Ringfort (Cashel), Coad, Co. Clare
Co. Clare |
Ringforts
In the dense hazel woodland of Coad in County Clare, a stone enclosure is slowly disappearing into the ground.
It is not dramatic about it. The walls have collapsed into a broad, low band of rubble, only six metres wide and less than a metre high, with facing-stones visible only in occasional glimpses through the overgrowth. The entrance, on the south-western side, measures just under two metres across and is barely perceptible now. This is a cashel, a type of ringfort defined by a dry-stone perimeter wall rather than an earthen bank and ditch, and this particular example sits on undulating, east-facing land that seems to have conspired with time to make it as inconspicuous as possible.

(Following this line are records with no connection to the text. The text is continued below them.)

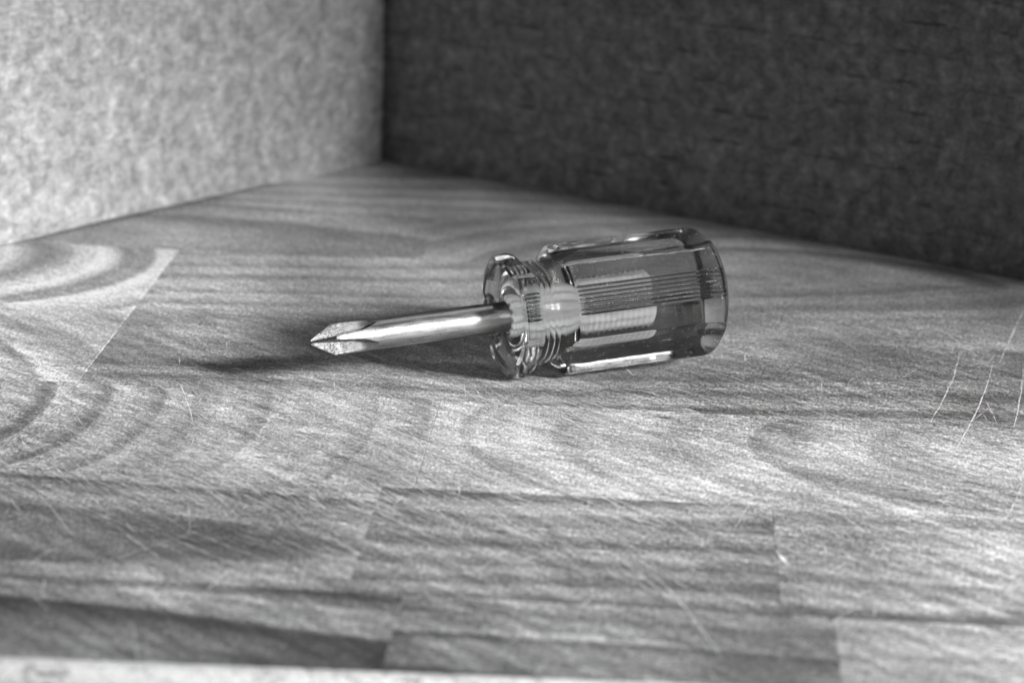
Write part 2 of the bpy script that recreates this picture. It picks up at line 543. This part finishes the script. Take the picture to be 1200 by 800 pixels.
# ------------------------------------------------------------------ screwdriver
AX_H = 12.9
driver = empty("screwdriver", (-1.2 * MM, 557.9 * MM, 0.0), (0, R(-3.6), R(22.3)))
tag(driver, "stubby cross-head screwdriver with clear fluted plastic handle lying on the board", "screwdriver")
N_LAND = 22.0     # angle of the ribbed land that faces the camera, degrees above the horizontal

RB, RF, RN = 13.5, 12.8, 10.3


def lerp_profile(pts, s):
    for (a, ra), (b, rb) in zip(pts, pts[1:]):
        if s <= b:
            t = (s - a) / (b - a) if b > a else 0
            return ra + (rb - ra) * t
    return pts[-1][1]


FD, FR = 26.0, 14.8


def flute(phi, s_):
    """radius of the scooped flute at angle phi (radians) from its middle; it deepens towards the collar"""
    D = FD - 1.5 * max(0.0, min(1.0, (13.0 - s_) / 9.0))
    e_ = max(0.0, min(1.0, (s_ - 40.0) / 4.5))
    D += 0.6 * e_ * e_ * (3 - 2 * e_)
    q = FR * FR - (D * math.sin(phi)) ** 2
    if q <= 0 or math.cos(phi) <= 0:
        return 99.0
    return D * math.cos(phi) - math.sqrt(q)


# angles: dense over the ribs and the flute edges
angs = []
RIBW, NRIB = 13.0, 7
for l in range(3):
    c = N_LAND + 120 * l
    for lo, hi, n_ in ((-RIBW, RIBW, NRIB * 8), (RIBW, 31, 10), (31, 37, 16), (37, 83, 30), (83, 89, 16), (89, 120 - RIBW, 10)):
        angs += [c + lo + (hi - lo) * i / n_ for i in range(n_)]
angs = sorted(angs)


def rib(a):
    """rib height 0..1 at absolute angle a"""
    d = (a - N_LAND + 60) % 120 - 60
    if abs(d) >= RIBW:
        return 1.0
    t = (d + RIBW) / (2 * RIBW) * NRIB
    return 0.5 + 0.5 * math.cos(2 * math.pi * t)


def smin(a, b, k_):
    h_ = max(k_ - abs(a - b), 0.0) / k_
    return min(a, b) - h_ * h_ * k_ * 0.25


# outside profile: list of (s, r, rib amount)
st = []
def add(s, r, rb=0.0): st.append((s, r, rb))
# recessed front face, from the middle outwards
add(0.5, 0.02); add(0.5, 3.6); add(0.45, 3.9); add(0.7, 4.3); add(1.3, 5.0); add(1.7, 6.5); add(1.7, 8.0); add(1.45, 9.2); add(0.9, 10.1)
add(0.8, 10.3); add(0.75, 10.6); add(0.2, 10.85); add(0.05, 11.1); add(0.0, 11.4); add(0.0, 12.1, 0); add(0.12, 12.5, .2); add(0.45, RF, .6)
for i in range(1, 7): add(0.45 + 2.3 * i / 6, RF, 1.0)
for i in range(1, 9):
    t = R(90 * i / 8); add(2.75 + 2.1 * math.sin(t), RF - (RF - RN) * (1 - math.cos(t)), max(0, 1 - i / 4))
# neck with three rings
for g in range(3):
    s0 = 4.9 + g * 1.2
    for i in range(1, 11):
        t = i / 10
        add(s0 + 1.2 * t, RN - 0.12 + 0.5 * abs(math.sin(math.pi * t)) ** 0.6)
# fillet up to the body
for i in range(1, 9):
    t = R(90 * i / 8); add(8.55 + 2.6 * math.sin(t) * 0.9 + 0.5 * i / 8, RN + 0.1 + (RB - RN - 0.5) * (1 - math.cos(t)))
add(11.7, RB - 0.12, .3); add(12.1, RB, .8)
for i in range(1, 41): add(12.1 + 30.1 * i / 40, RB, 1.0)
for i in range(1, 11):
    t = R(90 * i / 10)
    add(42.2 + 3.2 * math.sin(t), RB - 3.4 * (1 - math.cos(t)), max(0.0, 1 - i / 6))
add(45.6, 8.0); add(45.75, 4.0); add(45.8, 0.02)

hv, hf = [], []
na = len(angs)
for (s, r, rb) in st:
    for a in angs:
        rr_ = r
        ph = R((a - N_LAND - 60 + 60) % 120 - 60)
        if r > 10.7:
            rr_ = smin(rr_, max(flute(ph, s), RN - 0.1), 0.45)
        if rb > 0 and rr_ >= r - 0.12:
            rr_ -= 0.5 * rb * (1 - rib(a))
        rr_ += 0.015 * noise.noise((s * 0.3, math.cos(R(a)) * 3, math.sin(R(a)) * 3)) if r > 8 else 0
        # local +y is the far side, so the camera-facing direction is -y
        hv.append((s * MM, -rr_ * math.cos(R(a)) * MM, (AX_H + rr_ * math.sin(R(a))) * MM))
for j in range(len(st) - 1):
    for i in range(na):
        k2 = (i + 1) % na
        hf.append((j * na + i, j * na + k2, (j + 1) * na + k2, (j + 1) * na + i))
hf.append(tuple((len(st) - 1) * na + i for i in range(na)))
hf.append(tuple(range(na))[::-1])
handle = mesh_obj("handle", hv, hf, M_ACET, driver, smooth=True, sharp=28)
bm = bmesh.new(); bm.from_mesh(handle.data); bmesh.ops.recalc_face_normals(bm, faces=bm.faces); bm.to_mesh(handle.data); bm.free()
handle["label"] = "clear fluted plastic handle with ribbed grips and ringed neck"

# shank with cross tip
RS, LS = 3.12, 40.9
TIP_A = 22.0


def shank_profile(x):
    """x from the tip"""
    if x <= 0: return 0.5
    if x < 4.5: return 0.5 + (RS - 0.5) * (x / 4.5) ** 0.95
    return RS


def tip_slot(psi, x):
    c = 0.24 + 1.75 * (x / 13.0) ** 1.25 + max(0, x - 9.5) ** 2 * 0.07
    if c > RS: return 99
    t46 = math.tan(R(47))
    den = math.cos(psi) * t46 - abs(math.sin(psi))
    return c * t46 / den if den > 1e-4 else 99


xs = [0.0, 0.12, 0.3] + [0.6 + 0.35 * i for i in range(38)] + [14.2, 15, 20, 25, 30, 35, 36, 38, 40, LS, LS + 0.3, LS + 0.6]
NA2 = 160
sv_, sf_ = [], []
for x in xs:
    for i in range(NA2):
        a = 360.0 * i / NA2
        psi = R((a - TIP_A - 45 + 45) % 90 - 45)
        r = shank_profile(x)
        if x < 15: r = min(r, tip_slot(psi, x))
        if 0 < x < 6.5: r += 0.10 * noise.noise((x * 1.6, math.cos(R(a)) * 2, math.sin(R(a)) * 2)) * (1 if (a % 360) > 200 else 0.35)
        r = max(r, 0.1)
        if x > LS + 1: r = min(r, RS)
        sv_.append(((x - LS) * MM, -r * math.cos(R(a)) * MM, (AX_H + r * math.sin(R(a))) * MM))
CUT = next(j for j, x in enumerate(xs) if x > 15.5)


def rings_mesh(name, j0, j1, parent):
    vs = sv_[j0 * NA2:(j1 + 1) * NA2]
    fs = []
    for j in range(j1 - j0):
        for i in range(NA2):
            k2 = (i + 1) % NA2
            fs.append((j * NA2 + i, (j + 1) * NA2 + i, (j + 1) * NA2 + k2, j * NA2 + k2))
    fs.append(tuple(range(NA2)))
    fs.append(tuple((j1 - j0) * NA2 + i for i in range(NA2))[::-1])
    o = mesh_obj(name, vs, fs, M_STEEL, parent, smooth=True, sharp=24)
    bm_ = bmesh.new(); bm_.from_mesh(o.data); bmesh.ops.recalc_face_normals(bm_, faces=bm_.faces); bm_.to_mesh(o.data); bm_.free()
    return o


shank = rings_mesh("shank", CUT, len(xs) - 1, driver)
tip = rings_mesh("tip", 0, CUT, shank)
tip["label"] = "worn four-winged cross-head tip with pitted edges"
shank["label"] = "scuffed round steel shank with a bright highlight along it"

# the tang: the knurled end of the shank moulded into the clear handle
k = plain("knurled_tang_steel", 0.95, 0.4, 0.1)
NT_ = 112
tv, tf = [], []
for x in [0.62, 1.0] + [1.3 + 0.31 * q_ for q_ in range(95)] + [31.0]:
    fl_ = 0.22 if 1.0 <= x <= 30.6 else 0.0
    for i in range(NT_):
        a = 2 * math.pi * i / NT_
        r = 3.25 + 1.5 * fl_ * math.cos(12 * a + 0.15 * math.sin(x)) + (0.10 * math.cos(2 * math.pi * x / 1.24) if fl_ else 0) - (0.5 if x in (0.62, 31.0) else 0)
        tv.append((x * MM, -r * math.cos(a) * MM, (AX_H + r * math.sin(a)) * MM))
nx_ = len(tv) // NT_
for j in range(nx_ - 1):
    for i in range(NT_):
        k2 = (i + 1) % NT_
        tf.append((j * NT_ + i, (j + 1) * NT_ + i, (j + 1) * NT_ + k2, j * NT_ + k2))
tf.append(tuple(range(NT_)))
tf.append(tuple((nx_ - 1) * NT_ + i for i in range(NT_))[::-1])
tang = mesh_obj("tang", tv, tf, k.m, driver, smooth=True, sharp=40)
bm = bmesh.new(); bm.from_mesh(tang.data); bmesh.ops.recalc_face_normals(bm, faces=bm.faces); bm.to_mesh(tang.data); bm.free()
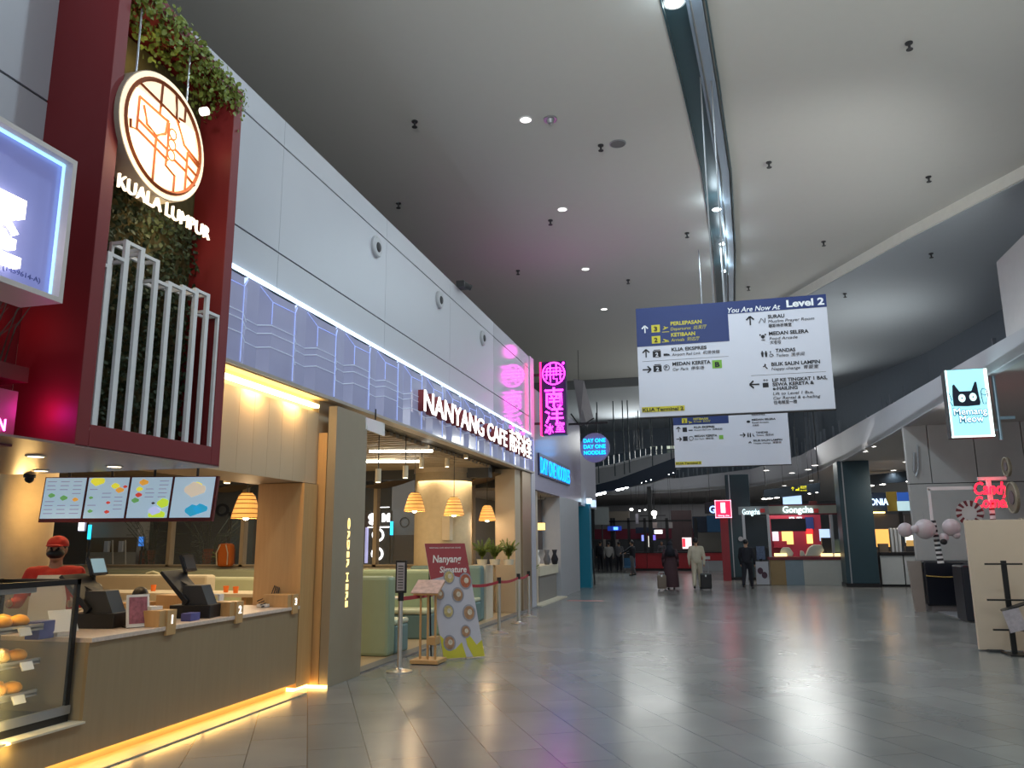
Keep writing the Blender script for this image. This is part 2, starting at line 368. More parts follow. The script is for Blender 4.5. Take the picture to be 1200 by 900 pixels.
# mezzanine
EDGE = [(5.0, 4), (4.72, 9), (4.65, 13), (4.6, 23), (4.4, 30), (3.8, 38), (1.8, 43.6), (-2, 47), (-9, 49)]
TOPS = [4.65, 4.7, 4.75, 5.15, 5.35, 5.4, 5.3, 5.2, 5.2]
struct('ceiling', B().prism([(x, y, 4.4) for x, y in EDGE] + [(-9, 64, 4.4), (16, 64, 4.4), (16, 4, 4.4)], (0, 0, .15)), M_SOFFIT, origin=(8, 20, 4.4))
b = B()
for (p, q, ta, tb) in zip(EDGE, EDGE[1:], TOPS, TOPS[1:]):
    d = Vector((q[0] - p[0], q[1] - p[1], 0)).normalized(); nn = Vector((-d.y, d.x, 0))
    if nn.x > 0 : nn = -nn
    a0 = Vector((*p, 0)); a1 = Vector((*q, 0)); o = -nn * .14
    vsx = [a0 + Z_ * 4.38, a1 + Z_ * 4.38, a1 + Z_ * tb, a0 + Z_ * ta]
    b.prism(vsx, o)
struct('wall_parapet', b, M_MEZZ)
PL = [(10.5, 6), (9.5, 24), (8.2, 33), (6, 40), (3, 47), (-3, 51), (-12, 53)]
b = B()
for p, q in zip(PL, PL[1:]): b.prism([(*p, 4.5), (*q, 4.5), (*q, 8.8), (*p, 8.8)], (.2, .3, 0))
struct('wall_upper', b, M_BLUEGREY)
b = B(); rnd = random.Random(3)
for p, q in zip(PL, PL[1:]):
    L = math.hypot(q[0] - p[0], q[1] - p[1]); n = int(L / 0.33)
    for k in range(n):
        s = (k + rnd.random() * .5) / n; x = p[0] + (q[0] - p[0]) * s - .5; yv = p[1] + (q[1] - p[1]) * s - .3
        h = 6.0 + rnd.random() * 1.5 + .5 * math.sin(s * 6); r = rnd.choice([.02, .035, .05])
        b.box(x - r, x + r, yv - r, yv + r, 4.6, h)
struct('trim_8', b, M_ROD)
struct('wall_right_upper', B().box(6.0, 9.4, 8.5, 18.0, 4.56, 7.35), mat('white_block', (0.50, 0.49, 0.50), 0.5))
struct('wall_far', B().box(-40, 16, 62, 62.3, 0, 9), mat('far_wall', (0.16, 0.165, 0.17), 0.8))
# right shop walls
struct('wall_right', B().box(4.95, 5.2, 2, 13.3, 0, 3.72), mat('cream_wall', (0.55, 0.52, 0.42), 0.6))
t = struct('window_1', B().box(5.0, 5.04, 2, 14.1, 3.72, 4.4), mat('dark_glazing', (0.01, 0.03, 0.06), 0.12))
obj('window_frame', B().box(4.96, 5.03, 13.2, 13.26, 3.72, 4.4).box(4.96, 5.03, 11.8, 11.86, 3.72, 4.4).box(4.94, 5.04, 2, 14.1, 3.68, 3.74), mat('frame_grey', (0.32, 0.36, 0.40), 0.4), t)
b = B().box(4.62, 12, 21.5, 21.7, 0, 2.95)
for x0, x1 in ((4.62, 5.13), (5.15, 6.15), (6.17, 7.2), (7.22, 9.5)): b.box(x0, x1, 21.5, 21.7, 2.97, 4.4)
struct('wall_right_end', b, mat('grey_panel_wall', (0.44, 0.43, 0.42), 0.55))
struct('wall_right_end', B().box(4.66, 12, 21.56, 21.68, 2.9, 4.4), M_DARKGAP)
# shops left beyond the cafe
struct('wall_left_shops', B().box(-5.0, -4.68, 20.55, 28.3, 3.0, 5.75), mat('lilac_panel', (0.42, 0.38, 0.50), 0.18, ior=1.55))
struct('wall_left_shops', B().box(-5.6, -4.68, 24.2, 27.6, 0, 3.0), mat('grey_pier', (0.38, 0.38, 0.40), 0.5))
struct('wall_left_shops', B().box(-7.5, -4.70, 28.3, 32, 2.9, 4.9), mat('lilac_panel2', (0.36, 0.36, 0.44), 0.4))
struct('wall_left_shops', B().box(-7.5, -7.2, 20.5, 40, 0, 5.0), mat('shop_inner', (0.16, 0.15, 0.15), 0.7))
struct('ceiling', B().box(-7.3, -4.8, 20.5, 28.3, 2.98, 3.05), mat('shop_ceiling', (0.40, 0.34, 0.28), 0.8), origin=(-6, 24, 3))
# columns
for (x0, x1, y0, s) in ((4.25, 5.32, 30.6, 'dark teal square column at the mezzanine edge beside the tea kiosk counter'), (0.38, 1.36, 35.4, 'dark teal square column rising behind the man in black')):
    t = thing('pillar', s, 'column', ((x0 + x1) / 2, y0 + .5, 0))
    obj('shaft', B().box(x0, x1, y0, y0 + 1.05, 0.12, 4.4), M_TEAL, t, bevel=.02)
    obj('base', B().box(x0 - .03, x1 + .03, y0 - .03, y0 + 1.08, 0, .12), M_BLACK, t)
    obj('corner_strip', B().box(x0 + .14, x0 + .18, y0 - .012, y0, .12, 4.4), M_GREYM, t)
# ceiling fittings
def downlight(loc, r, E, label, power, color, group, kind='SPOT', ring=M_WHITE, angle=140):
    t = thing('ceiling_downlight', label, 'ceiling light', loc, group=group)
    x, y, z = loc
    obj('lens', B().cyl((x, y, z - .012), (x, y, z), r, r, 20), E, t)
    obj('ring', B().lathe([(r, -.016), (r * 1.25, -.012), (r * 1.25, 0.0), (r, 0.0)], loc), ring, t)
    if power: lamp('SPOT', (x, y, z - .06), power, color, size=r, target=(x, y, 0), angle=angle, blend=.6, name='downlight_glow')
for k, (px, py, z) in enumerate([(790, 2, 9.06), (840, 245, 9.06), (848, 285, 9.06), (850, 317, 9.06)]):
    p = atZ(px, py, z)
    downlight(p, (.13, .10, .10, .10)[k], E_COOL, 'cool white light in the ceiling trough, ' + ['nearest one at the top edge of the view', 'second from the camera', 'third from the camera', 'last one, right above the hanging sign'][k], 520, COOL, 'lights in the ceiling trough', angle=165)
for px, py in ((790, 2), (840, 245), (848, 285), (850, 317)): p = atZ(px, py, 8.75); lamp('POINT', p, 9, COOL, .12, name='downlight_halo')  # extra points put in to brighten the ceiling round the trough lamps
for (x, y) in ((-0.6, 6), (-1.0, 0)): lamp('SPOT', (x, y, 9.0), 520, COOL, .1, (x, y, 0), 165, .6, 'downlight_glow')
for k, (px, py) in enumerate([(616, 140), (659, 245), (686, 315), (708, 362), (753, 425)]):
    p = atZ(px, py, 9.0)
    downlight(p, .10, em('lit_recess', (1, .98, .92), 2.5), 'small round recessed ceiling light in the pale ceiling, ' + ['beside the smoke detector', 'second from the camera', 'in the faint pink glow', 'fourth from the camera', 'farthest, left of the hanging sign'][k], 60, (1, .95, .85), 'recessed lights in the pale ceiling')
p = atZ(645, 139, 9.0); t = thing('smoke_detector', 'round grey smoke detector next to the nearest recessed ceiling light', 'smoke detector', p)
obj('base', B().cyl((p.x, p.y, 8.97), p, .12, .12, 24), M_GREYM, t); obj('sensor', B().lathe([(.07, -.03), (.05, -.09), (.001, -.11)], p), M_GREYM, t)
p = atZ(724, 168, 9.0); t = thing('ceiling_speaker', 'round dark grille ceiling speaker flush in the pale ceiling', 'speaker', p)
obj('grille', B().cyl((p.x, p.y, 8.985), p, .14, .14, 28), mat('grille', (.16, .16, .16), .7), t); obj('ring', B().lathe([(.14, -.02), (.155, -.015), (.155, 0)], p), M_GREYM, t)
SPR = [(704, 170), (486, 142), (467, 238), (645, 258), (607, 317), (736, 328), (1065, 50), (901, 190), (1088, 207), (965, 283), (877, 336), (805, 273)]
SPL = ['next to the round grille speaker', 'above the second wall speaker', 'near the wall top, left of the row', 'beside the second recessed light', 'left of the pink glow', 'just right of the recessed lights', 'at the upper right, alone', 'right of the ceiling trough', 'near the pale cove edge at right', 'between the trough and the cove edge', 'close above the hanging sign', 'left of the trough lights']
sp = None
for (px, py), l in zip(SPR, SPL):
    p = atZ(px, py, 9.0); lb = 'tiny dark sprinkler head under the pale ceiling, ' + l
    if sp is None:
        sp = local('sprinkler', lb, 'sprinkler', p, group='sprinklers in the pale ceiling')
        obj('escutcheon', B().cyl((0, 0, -.02), (0, 0, 0), .055, .055, 14), M_BLK2, sp)
        obj('head', B().cyl((0, 0, -.11), (0, 0, -.02), .018, .02, 8).cyl((0, 0, -.12), (0, 0, -.11), .05, .05, 12), M_BLK2, sp)
    else: dup(sp, p, label=lb)
for px, py, l in ((1091, 297, 'right of the cove edge'), (990, 344, 'under the cove edge beside the sign')):
    p = atZ(px, py, 8.72); dup(sp, p, label='tiny dark sprinkler head under the lower blue-grey ceiling, ' + l, group='sprinklers in the lower ceiling')
# soffit downlights
SOF = [(1093, 504, 'nearest one beside the cat sign'), (1104, 499, 'small one touching the cat sign'), (1022, 523, 'above the big dark column'), (1013, 529, 'small one above the big dark column'), (955, 545, 'left of the big column, nearer'), (947, 550, 'left of the big column, middle'), (928, 554, 'left of the big column, farther'), (898, 551, 'bright one below the second hanging sign'), (1047, 551, 'above the dark shop header'), (919, 569, 'above the yellow airport header, left'), (951, 563, 'above the yellow airport header, right'), (1062, 541, 'half hidden beside the conduit')]
for k, (px, py, l) in enumerate(SOF):
    p = atZ(px, py, 4.4)
    if p.y > 60: continue
    sm = 'small' in l
    downlight(p, .05 if sm else .11, E_DOWN, 'round white downlight in the mezzanine underside, ' + l, 0 if sm else 45, (1, .93, .85), 'downlights under the mezzanine')
for x, y in ((6.5, 13), (6.8, 17.5), (3.9, 11.5)):
    lamp('SPOT', (x, y, 4.35), 60, (1, .93, .85), .1, (x, y, 0), 140, .6, 'downlight_glow')
# round wall speakers on the panel wall
for k, (yv, zv) in enumerate(((10.2, 5.89), (12.96, 5.91), (15.71, 5.89))):
    t = thing('wall_speaker', 'round grey speaker set in the left panel wall, ' + ('nearest of the three', 'middle of the three', 'farthest of the three')[k], 'speaker', (-4.65, yv, zv), group='round speakers in the left wall')
    b = B(); 
    ring = [(-4.65 + h, r) for r, h in ((.16, 0), (.16, .035), (.14, .05), (.10, .05))]
    seg = 28; vs_ = []
    for x, r in ring: vs_.append([b.bm.verts.new((x, yv + r * math.cos(2 * math.pi * q / seg), zv + r * math.sin(2 * math.pi * q / seg))) for q in range(seg)])
    for a_, c_ in zip(vs_, vs_[1:]):
        for q in range(seg): b.bm.faces.new((a_[q], a_[(q + 1) % seg], c_[(q + 1) % seg], c_[q]))
    b.bm.faces.new(vs_[-1])
    obj('housing', b, mat('speaker_ring', (.42, .43, .46), .35), t)
    obj('cone', B().ball((-4.60, yv, zv - .01), (.03, .075, .075)), M_BLK2, t)
c0 = atX(537, 333, -4.65)
single('wall_bracket', B().box(-4.66, -4.5, c0.y - .1, c0.y + .15, 6.48, 6.6).cyl((-4.55, c0.y, 6.55), (-4.42, c0.y + .1, 6.5), .06, .06, 12), M_BLK2, 'small dark camera bracket on top edge of the left panel wall', 'camera')
# ======================= red sign tower =======================
TX = -4.10
t = thing('sign_tower', 'tall dark red sign box with green wall, round lit emblem and white lattice', 'sign', (-4.4, 5.15, 2.27))
b = B()
b.box(-4.66, TX, 4.35, 4.47, 2.27, 6.0); b.box(-4.66, TX, 5.83, 5.95, 2.27, 5.78); b.box(-4.66, TX, 4.47, 5.83, 2.27, 2.43)
b.prism([(-4.66, 4.47, 5.86), (-4.66, 5.83, 5.66), (-4.66, 5.83, 5.78), (-4.66, 4.47, 6.0)], (TX + 4.66, 0, 0))
obj('frame', b, M_RED, t, bevel=.004)
obj('green_wall', B().box(-4.62, -4.45, 4.47, 5.83, 2.43, 5.7), M_MOSS, t)
def leaves(b, pts, size, rnd):
    for p in pts:
        a = rnd.random() * 6.28; tl = rnd.uniform(-.9, .9); s = size * rnd.uniform(.6, 1.3)
        R = Matrix.Rotation(a, 3, 'X') @ Matrix.Rotation(tl, 3, 'Z') @ Matrix.Rotation(rnd.uniform(-.8, .8), 3, 'Y')
        q = [Vector(v) * s for v in ((0, 0, 0), (.1, .32, .35), (.14, .3, .75), (.05, 0, 1.0), (.14, -.3, .75), (.1, -.32, .35))]
        b.bm.faces.new([b.bm.verts.new(Vector(p) + R @ v) for v in q])
rnd = random.Random(5)
b = B(); leaves(b, [(-4.42 + rnd.random() * .06, 4.48 + rnd.random() * 1.34, 2.5 + rnd.random() * 1.9) for _ in range(2600)], .05, rnd)
obj('wall_leaves', b, M_LEAFD, t, kind='stuff')
b = B(); pts = []
for _ in range(2300):
    yv = 4.45 + rnd.random() * 1.5; top = 6.0 - (yv - 4.4) * .16; pts.append((-4.4 + rnd.random() * .38, yv, top - .04 - abs(rnd.gauss(0, .11)) + (.04 if rnd.random() < .3 else 0)))
leaves(b, pts, .05, rnd)
obj('ivy', b, M_LEAF, t, kind='stuff', label='bright green ivy hanging along the top edge')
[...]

The site appears on the Ordnance Survey 25-inch plan of 1897 and again on the six-inch edition of 1920, marked in the conventional hachured style used to indicate earthworks and enclosures. By 1996, when it was listed in the Record of Monuments and Places, it had been reclassified simply as an "Enclosure", a designation that hints at how much detail had already been lost. The cashel's interior diameter runs to around 24.5 metres on a north-east to south-west axis, with an external diameter of roughly 36.5 metres, which would have made it a reasonably substantial structure in its time. At the centre there is a hut site, the likely remains of a dwelling that once stood within the protection of those walls. Later drystone field walls, built by people with no particular interest in archaeological preservation, run directly over the cashel's perimeter from south-west to north-east and again from north-east to south-east, further obscuring what little survives. About six metres south-west of the entrance sits a modern subrectangular cairn, roughly six metres long and a metre high, its origins and purpose unrecorded but its presence adding one more layer of ambiguity to a site that already has plenty.